Serving students and faculty since 1971

A few semesters ago I took a poetry writing class. For one poem, I was trying something different with my line lengths and rhythm. The teacher commented on the first draft that the rhythm was not working, and that I should try to break the lines up more.
Breaking the lines up more was exactly the opposite of what I was trying to do. So, I of course totally ignored that advice.

My sister was trying her hand at writing a novel and she gave me a draft to read. One of my biggest notes for her after reading it was how hard it had been for me to keep track of all the different characters.
“So you want me to cut some characters?” she asked, clearly heartbroken at the idea of getting rid of anyone.
She didn’t cut any characters.
Only the writer has control over the text, because only the writer knows the ultimate goal for that project. Only the writer knows the plan, or the point, or mission of that project. So a writer must always protect that mission, and choose which suggestions or ideas to take and work with. Only the writer can decide where to take his or her writing next.
So was my teacher wrong when she said I needed to make my lines shorter? Was I wrong when I said there were too many characters?

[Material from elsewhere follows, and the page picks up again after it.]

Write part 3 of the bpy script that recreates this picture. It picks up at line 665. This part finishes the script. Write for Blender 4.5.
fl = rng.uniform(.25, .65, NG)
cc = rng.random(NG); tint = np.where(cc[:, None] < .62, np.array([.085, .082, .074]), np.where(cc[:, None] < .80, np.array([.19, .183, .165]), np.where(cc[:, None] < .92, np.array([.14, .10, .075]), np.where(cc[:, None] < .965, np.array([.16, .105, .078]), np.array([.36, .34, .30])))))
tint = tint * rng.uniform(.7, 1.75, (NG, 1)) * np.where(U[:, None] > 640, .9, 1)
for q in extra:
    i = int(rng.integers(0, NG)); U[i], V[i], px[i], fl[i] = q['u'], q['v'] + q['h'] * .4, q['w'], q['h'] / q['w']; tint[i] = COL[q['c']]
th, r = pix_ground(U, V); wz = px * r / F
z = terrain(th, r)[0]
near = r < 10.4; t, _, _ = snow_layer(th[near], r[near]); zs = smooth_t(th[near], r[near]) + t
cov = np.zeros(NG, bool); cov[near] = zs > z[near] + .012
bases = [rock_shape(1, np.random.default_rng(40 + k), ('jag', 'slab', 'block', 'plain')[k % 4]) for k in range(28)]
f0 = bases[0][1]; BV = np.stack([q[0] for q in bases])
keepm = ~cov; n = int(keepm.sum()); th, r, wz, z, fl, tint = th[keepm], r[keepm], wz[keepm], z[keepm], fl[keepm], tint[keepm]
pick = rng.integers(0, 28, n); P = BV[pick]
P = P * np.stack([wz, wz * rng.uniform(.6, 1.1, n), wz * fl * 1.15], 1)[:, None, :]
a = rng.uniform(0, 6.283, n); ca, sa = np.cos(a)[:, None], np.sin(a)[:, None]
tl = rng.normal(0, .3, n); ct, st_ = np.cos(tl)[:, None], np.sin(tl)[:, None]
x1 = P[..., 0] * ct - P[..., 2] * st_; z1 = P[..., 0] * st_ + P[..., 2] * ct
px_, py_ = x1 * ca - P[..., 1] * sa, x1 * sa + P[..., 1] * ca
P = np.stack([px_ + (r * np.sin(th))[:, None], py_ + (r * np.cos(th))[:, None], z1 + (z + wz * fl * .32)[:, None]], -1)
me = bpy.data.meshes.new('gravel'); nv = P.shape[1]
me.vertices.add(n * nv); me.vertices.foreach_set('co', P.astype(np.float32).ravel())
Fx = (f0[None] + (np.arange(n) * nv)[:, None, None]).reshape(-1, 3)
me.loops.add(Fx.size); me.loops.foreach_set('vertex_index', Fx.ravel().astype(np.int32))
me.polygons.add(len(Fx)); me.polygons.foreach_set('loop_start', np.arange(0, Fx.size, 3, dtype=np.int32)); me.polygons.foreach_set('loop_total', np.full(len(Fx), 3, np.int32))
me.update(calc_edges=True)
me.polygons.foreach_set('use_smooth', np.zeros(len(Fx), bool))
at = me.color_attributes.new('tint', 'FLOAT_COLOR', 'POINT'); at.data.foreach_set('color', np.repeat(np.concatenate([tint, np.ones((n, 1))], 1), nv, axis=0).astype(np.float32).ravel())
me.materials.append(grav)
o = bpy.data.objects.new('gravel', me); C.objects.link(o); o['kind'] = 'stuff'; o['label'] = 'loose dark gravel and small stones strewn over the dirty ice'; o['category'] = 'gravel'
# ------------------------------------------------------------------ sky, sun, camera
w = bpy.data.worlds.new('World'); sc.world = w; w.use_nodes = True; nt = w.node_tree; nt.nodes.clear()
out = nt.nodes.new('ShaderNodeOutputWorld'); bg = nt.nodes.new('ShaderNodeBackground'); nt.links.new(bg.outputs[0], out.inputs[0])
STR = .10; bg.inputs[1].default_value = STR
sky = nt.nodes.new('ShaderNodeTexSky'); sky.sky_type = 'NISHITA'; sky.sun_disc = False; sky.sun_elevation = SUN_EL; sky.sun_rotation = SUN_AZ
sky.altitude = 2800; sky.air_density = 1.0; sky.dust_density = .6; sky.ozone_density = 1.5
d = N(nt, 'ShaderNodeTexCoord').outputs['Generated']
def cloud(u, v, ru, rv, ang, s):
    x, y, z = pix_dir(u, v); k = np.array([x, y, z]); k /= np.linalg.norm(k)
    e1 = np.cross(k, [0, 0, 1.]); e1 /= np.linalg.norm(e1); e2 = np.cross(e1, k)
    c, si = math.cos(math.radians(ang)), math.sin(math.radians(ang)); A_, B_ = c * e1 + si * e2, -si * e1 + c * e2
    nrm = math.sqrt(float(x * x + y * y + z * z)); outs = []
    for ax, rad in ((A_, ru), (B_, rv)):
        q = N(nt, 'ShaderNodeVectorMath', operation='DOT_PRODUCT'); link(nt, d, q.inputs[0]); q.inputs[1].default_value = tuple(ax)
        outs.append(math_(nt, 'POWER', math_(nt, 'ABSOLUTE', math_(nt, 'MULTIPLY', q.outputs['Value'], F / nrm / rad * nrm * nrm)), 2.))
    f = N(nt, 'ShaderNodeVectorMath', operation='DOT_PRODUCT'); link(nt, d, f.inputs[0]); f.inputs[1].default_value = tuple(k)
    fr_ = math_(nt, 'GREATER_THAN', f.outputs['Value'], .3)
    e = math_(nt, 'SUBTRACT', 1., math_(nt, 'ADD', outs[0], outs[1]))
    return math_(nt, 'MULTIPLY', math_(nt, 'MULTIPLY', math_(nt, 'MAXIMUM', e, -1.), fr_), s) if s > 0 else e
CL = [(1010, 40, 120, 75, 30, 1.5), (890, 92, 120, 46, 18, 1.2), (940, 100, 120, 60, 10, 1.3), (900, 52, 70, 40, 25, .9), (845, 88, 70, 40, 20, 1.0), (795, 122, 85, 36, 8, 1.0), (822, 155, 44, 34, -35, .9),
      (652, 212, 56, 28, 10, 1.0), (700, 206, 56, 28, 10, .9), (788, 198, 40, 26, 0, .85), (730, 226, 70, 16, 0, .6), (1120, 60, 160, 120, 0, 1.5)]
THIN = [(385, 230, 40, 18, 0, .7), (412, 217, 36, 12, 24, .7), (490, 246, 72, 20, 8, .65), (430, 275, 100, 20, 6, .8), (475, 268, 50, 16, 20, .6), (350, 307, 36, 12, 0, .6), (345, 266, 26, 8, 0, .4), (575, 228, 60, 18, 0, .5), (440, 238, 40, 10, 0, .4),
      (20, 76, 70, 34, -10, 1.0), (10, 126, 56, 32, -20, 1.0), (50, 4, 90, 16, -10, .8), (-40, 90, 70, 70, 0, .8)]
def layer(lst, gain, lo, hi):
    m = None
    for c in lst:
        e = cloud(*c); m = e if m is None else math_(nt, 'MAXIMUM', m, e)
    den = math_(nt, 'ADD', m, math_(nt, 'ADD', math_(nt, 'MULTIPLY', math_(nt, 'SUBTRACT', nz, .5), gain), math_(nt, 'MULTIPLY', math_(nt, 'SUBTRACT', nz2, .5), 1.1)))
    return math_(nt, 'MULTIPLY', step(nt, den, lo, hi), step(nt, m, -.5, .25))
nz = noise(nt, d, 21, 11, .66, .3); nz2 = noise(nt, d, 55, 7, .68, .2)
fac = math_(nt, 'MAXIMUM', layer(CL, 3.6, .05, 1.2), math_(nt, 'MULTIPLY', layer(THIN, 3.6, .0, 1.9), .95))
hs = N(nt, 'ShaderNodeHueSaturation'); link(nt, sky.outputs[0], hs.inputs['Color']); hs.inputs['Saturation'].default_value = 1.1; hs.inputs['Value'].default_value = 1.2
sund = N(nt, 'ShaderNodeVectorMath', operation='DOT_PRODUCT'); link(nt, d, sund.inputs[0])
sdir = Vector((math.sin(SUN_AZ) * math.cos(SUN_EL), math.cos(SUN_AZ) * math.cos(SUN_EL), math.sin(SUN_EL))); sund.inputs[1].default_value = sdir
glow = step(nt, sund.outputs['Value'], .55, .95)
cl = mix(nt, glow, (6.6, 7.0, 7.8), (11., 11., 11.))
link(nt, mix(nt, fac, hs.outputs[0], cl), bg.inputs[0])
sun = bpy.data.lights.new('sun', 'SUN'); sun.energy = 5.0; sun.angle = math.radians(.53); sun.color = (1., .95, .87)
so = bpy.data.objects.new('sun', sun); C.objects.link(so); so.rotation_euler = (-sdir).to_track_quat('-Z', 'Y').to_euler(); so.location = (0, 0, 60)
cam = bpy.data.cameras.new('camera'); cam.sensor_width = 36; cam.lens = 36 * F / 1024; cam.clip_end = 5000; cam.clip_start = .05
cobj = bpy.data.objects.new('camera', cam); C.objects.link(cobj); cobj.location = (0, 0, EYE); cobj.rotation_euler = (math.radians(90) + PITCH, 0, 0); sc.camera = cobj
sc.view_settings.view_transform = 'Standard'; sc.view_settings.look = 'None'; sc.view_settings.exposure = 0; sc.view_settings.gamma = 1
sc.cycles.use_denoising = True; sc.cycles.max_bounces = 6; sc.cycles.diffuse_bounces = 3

Your reader cannot be wrong. A reader’s job is to relay his or her experience interacting with the text. I can’t be wrong with my experience. I was confused by the number of characters. Period. That’s what happened when I read it and that is a fact the writer has to deal with.
What matters, what is up for discussion, is how the writer chooses to deal with advice. My sister added more detail and depth to the characters. Instead of cutting characters from the fold, she made them easier to remember.
Likewise, my teacher was right. The rhythm in my poem wasn’t working. But instead of cutting lines, which would have ruined the thing I was attempting, I made the lines longer. The poem suddenly opened up, and was even published in the student magazine the following year.
Academic writing faces the same dilemma. Our job at the writing center is to act as readers, but you can also have classmates, teachers, friends or family act as readers for your academic writing. And no matter what they tell you, they aren’t wrong. As a reader, I may be confused by some language. I may not follow the line of reasoning. I may not see the connection between the argument and the evidence.
As a writer, you should not automatically do what I suggest, but you should think about what I am saying, and what that means.
You must ask yourself, why is my reader confused? Why does my reader think that?
And if your reader, even a writing center tutor, gives you some advice, you don’t have to take it. However, it is in your best interest to think about where that suggestion is coming from. If a reader suggests a new way to organize a paper, you should ask, why does my reader think that makes more sense?
If you don’t agree with the suggestion, you still need to address the concern.
Instead of organizing it that way, what can I change so that the reader understands it better?
As a writer, the decisions are up to you, but you asked that reader for advice so you might as well take heed. There is something valuable you can get from each reader, even if it isn’t exactly what they said.